The following summary of the constitution is only intended to clarify the most important features of the constitution. The text starting with Constitution is the official Constitution of PEAR.
Most importantly, this document's main purpose is to enable developers to innovate in a supportive environment, to foster good will between developers, to encourage best practices and to provide a clear path for resolving disputes. PEAR is about bringing PHP developers together to provide great solutions to the problems we encounter every day through the PHP language, it is ideal if the constitution is ancillary to the main activity at pear.php.net: coding.
Developers have supreme power over ultimately what bugs/features will be assigned to specific roadmap versions, and to releasing package versions. Developers will have to cede some control over API decisions/QA/docs to the collective that contains their package.
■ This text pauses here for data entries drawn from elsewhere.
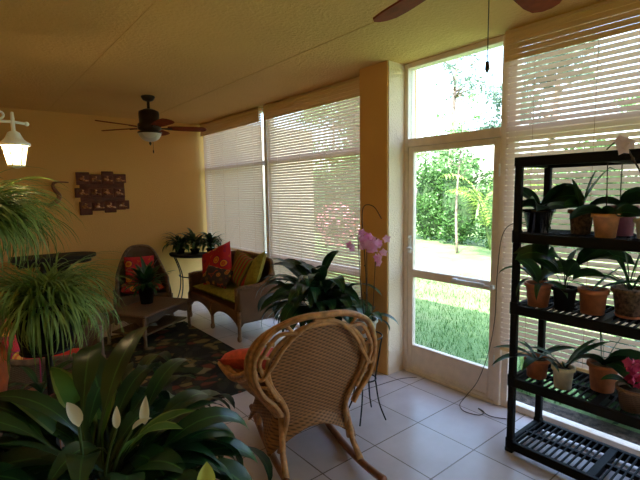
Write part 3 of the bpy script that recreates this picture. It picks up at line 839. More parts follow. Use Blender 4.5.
# far armchair
wicker_seat('wicker_armchair', 'grey-brown wicker armchair with tall rounded back by the far wall', 'armchair', .68, .58, (1.83, 6.12, 0), R(-14), M_['wick3'], M_['rope3'], .36, .56, .95, 1, .28)
pillow('seat_cushion', 'red roundel seat cushion on the far wicker armchair', .54, .48, .11, (1.815, 6.07, .418), (0, 0, R(-14)), M_['rings'])
pillow('throw_pillow', 'red roundel back pillow leaning in the far wicker armchair', .38, .36, .13, (1.82, 6.14, .65), (R(72), 0, R(-14)), M_['rings'])
# left armchair, turned towards the loveseat
wicker_seat('wicker_armchair', 'wicker armchair with red cushions behind the grassy plant at the left', 'armchair', .78, .70, (.33, 3.55, 0), R(70), M_['wick3'], M_['rope3'], .38, .62, .80, 1, .2)
pillow('seat_cushion', 'red seat cushion on the left wicker armchair', .62, .56, .13, (.36, 3.54, .448), (0, 0, R(70)), M_['redfab'])
pillow('throw_pillow', 'pink and red floral pillow propped in the left wicker armchair', .40, .38, .12, (.19, 3.60, .70), (R(70), 0, R(70)), M_['rings'])

# coffee table
root = thing('wicker_coffee_table', 'low grey-brown wicker coffee table with lower shelf on the rug', 'coffee table', (1.62, 5.16, 0), R(32))
tw, td, tz = .76, .48, .37
mb = MB(); mb.box(-tw/2-.04, tw/2+.04, -td/2-.04, td/2+.04, tz-.025, tz, bev=.012); mb.build('tabletop', M_['wick3'], root)
mb = MB()
for a, b_ in (((-tw/2, -td/2), (tw/2, -td/2)), ((tw/2, -td/2), (tw/2, td/2)), ((tw/2, td/2), (-tw/2, td/2)), ((-tw/2, td/2), (-tw/2, -td/2))):
    pa = [(a[0]+(b_[0]-a[0])*i/12, a[1]+(b_[1]-a[1])*i/12) for i in range(13)]
    sheet(mb, pa, lambda u: tz-.14+.05*math.sin(PI*u)**.6+.015*math.sin(6*PI*u), lambda u: tz-.02, .016, 3)
mb.build('apron', M_['wick3'], root)
mb = MB(); mb.box(-tw/2+.01, tw/2-.01, -td/2+.01, td/2-.01, .13, .15, bev=.006); mb.build('lower_shelf', M_['wick3'], root)
for sx in (-1, 1):
    for sy in (-1, 1):
        mb = MB(); mb.tube([(sx*tw/2, sy*td/2, tz-.02), (sx*tw/2*1.03, sy*td/2*1.03, .05), (sx*tw/2*1.04, sy*td/2*1.04, .0)], [.02, .018, .022], 10); mb.build('leg', M_['rope3'], root)

# rug
mb = MB(); mb.box(.70, 2.14, 3.15, 5.46, .0005, .012, bev=.004); tag(mb.build('area_rug', M_['rug']), 'dark floral area rug under the coffee table', 'rug')

# half-round iron console in the corner
root = thing('corner_console', 'half-round dark console on curved iron legs in the far corner', 'console table', (2.75, 6.35, 0), R(-45))
mb = MB(); poly = [(.42*math.cos(PI+PI*i/24), .40*math.sin(PI+PI*i/24)) for i in range(25)]; mb.prism(poly, .755, .775); mb.build('tabletop', M_['darktable'], root)
def halfring(mb, r, z, rr): mb.tube([(r*math.cos(PI+PI*i/20), r*.95*math.sin(PI+PI*i/20), z) for i in range(21)], rr, 6)
mb = MB(); halfring(mb, .40, .745, .010); halfring(mb, .29, .43, .008); mb.build('ring_frame', M_['iron'], root)
for a in (185, 235, 305, 355):
    a = R(a); mb = MB(); c, s = math.cos(a), math.sin(a)*.95
    mb.tube(spline([(.39*c, .39*s, .745), (.33*c, .33*s, .60), (.285*c, .285*s, .43), (.30*c, .30*s, .2), (.37*c, .37*s, 0)], 5), .009, 6); mb.build('leg', M_['iron'], root)

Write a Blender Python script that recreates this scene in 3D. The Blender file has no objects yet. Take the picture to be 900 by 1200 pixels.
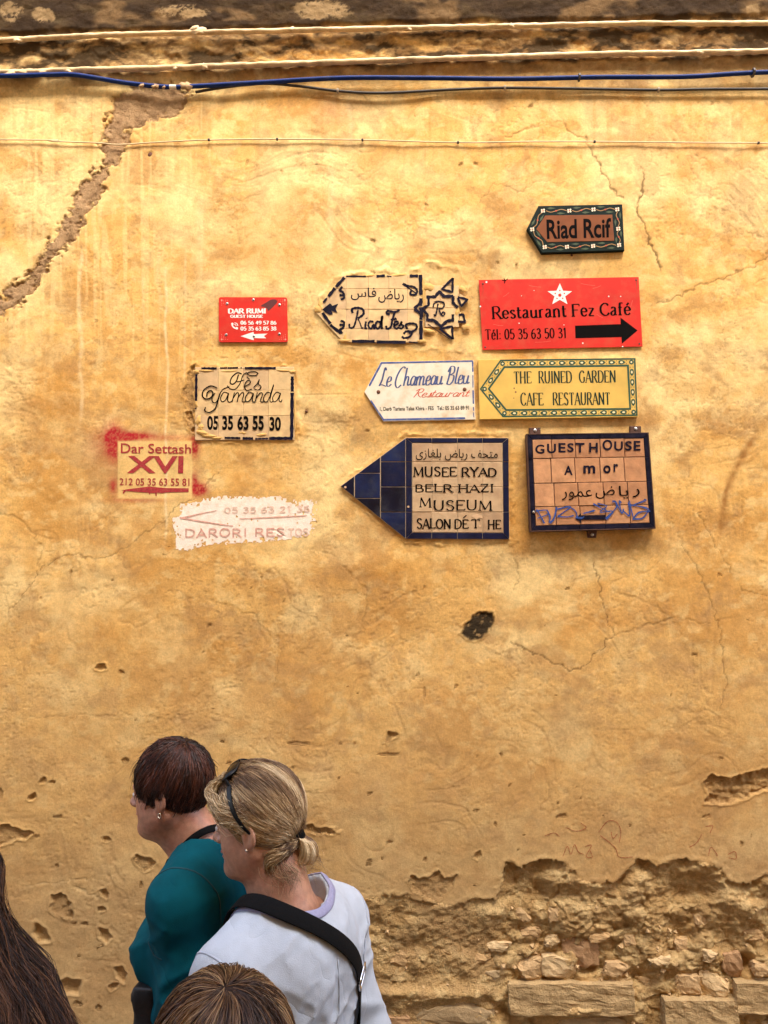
import bpy, math, random
import numpy as np
from mathutils import Vector, Matrix

random.seed(7)
SC = bpy.context.scene
COL = SC.collection
rad = math.radians

# ------------------------------------------------------------------ camera
FPX = 26.0 / 36.0 * 1200.0
CAM = np.array((0.0, -2.70, 2.05))
cam_d = bpy.data.cameras.new("camera"); cam = bpy.data.objects.new("camera", cam_d); COL.objects.link(cam)
cam_d.sensor_fit = 'VERTICAL'; cam_d.sensor_height = 36.0; cam_d.lens = 26.0
cam_d.clip_start = 0.05; cam_d.clip_end = 500
RM = Matrix.Rotation(rad(1.0), 3, 'Z') @ Matrix.Rotation(rad(96.0), 3, 'X') @ Matrix.Rotation(rad(-0.5), 3, 'Z')
cam.matrix_world = Matrix.Translation(Vector(CAM)) @ RM.to_4x4()
SC.camera = cam
RN = np.array(RM)

# ------------------------------------------------------------------ sky, sun, exposure
SUN_EL, SUN_AZ = 57.0, 20.0          # azimuth: degrees to the right of straight out from the wall
world = bpy.data.worlds.new("World"); SC.world = world; world.use_nodes = True
wn = world.node_tree.nodes; wl = world.node_tree.links
wn.clear()
sky = wn.new('ShaderNodeTexSky'); sky.sky_type = 'NISHITA'; sky.sun_disc = False
sky.sun_elevation = rad(SUN_EL); sky.sun_rotation = rad(180 - SUN_AZ)
sky.air_density = 1.0; sky.dust_density = 3.0; sky.ozone_density = 1.0
bg = wn.new('ShaderNodeBackground'); bg.inputs['Strength'].default_value = 0.12
wo = wn.new('ShaderNodeOutputWorld')
wl.new(sky.outputs[0], bg.inputs[0]); wl.new(bg.outputs[0], wo.inputs[0])
sd_ = bpy.data.lights.new("sun", 'SUN'); sd_.energy = 1.5; sd_.angle = rad(34); sd_.color = (1.0, 0.94, 0.84)
sun = bpy.data.objects.new("sun", sd_); COL.objects.link(sun)
sv = Vector((math.sin(rad(SUN_AZ)) * math.cos(rad(SUN_EL)), -math.cos(rad(SUN_AZ)) * math.cos(rad(SUN_EL)), math.sin(rad(SUN_EL))))
sun.rotation_euler = sv.to_track_quat('Z', 'Y').to_euler(); sun.location = (1, -2, 9)
SC.view_settings.view_transform = 'Standard'; SC.view_settings.look = 'None'
SC.view_settings.gamma = 1.0; SC.view_settings.use_curve_mapping = False
SC.view_settings.exposure = 2.62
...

Developers may be expected to mentor a new developer and help introduce them to the systems within PEAR (how to package, document, test, etc.)
In other words, the bulk of the day-to-day power will remain with developers, but some of the QA decisions and individual ownership will be relinquished to the collective that contains the package.
Collectives have supreme power over packages within the collective in terms of API decisions, QA, documentation, defining the way collaboration works in the collective, choosing a collective leader or leaders, self-promotion of packages within the collective and assigning mentors to new developers of packages within the collective.
The PEAR Group only has power over issues that affect all of PEAR such as coding standards, SVN karma, and all major decisions made about PEAR as a whole. For example, licenses allowed and what defines a collective are two issues that only the PEAR Group can resolve.
The PEAR president has no power over any of the things above, except for the ability to veto a PEAR Group decision. The president cannot create policy. The president's main job is public relations, talking to people outside of PEAR like an ambassador, trying to recruit new developers or bring packages into PEAR, and to solve big emergencies in a hurry such as finding a new hosting provider should the donated space for pear.php.net disappear.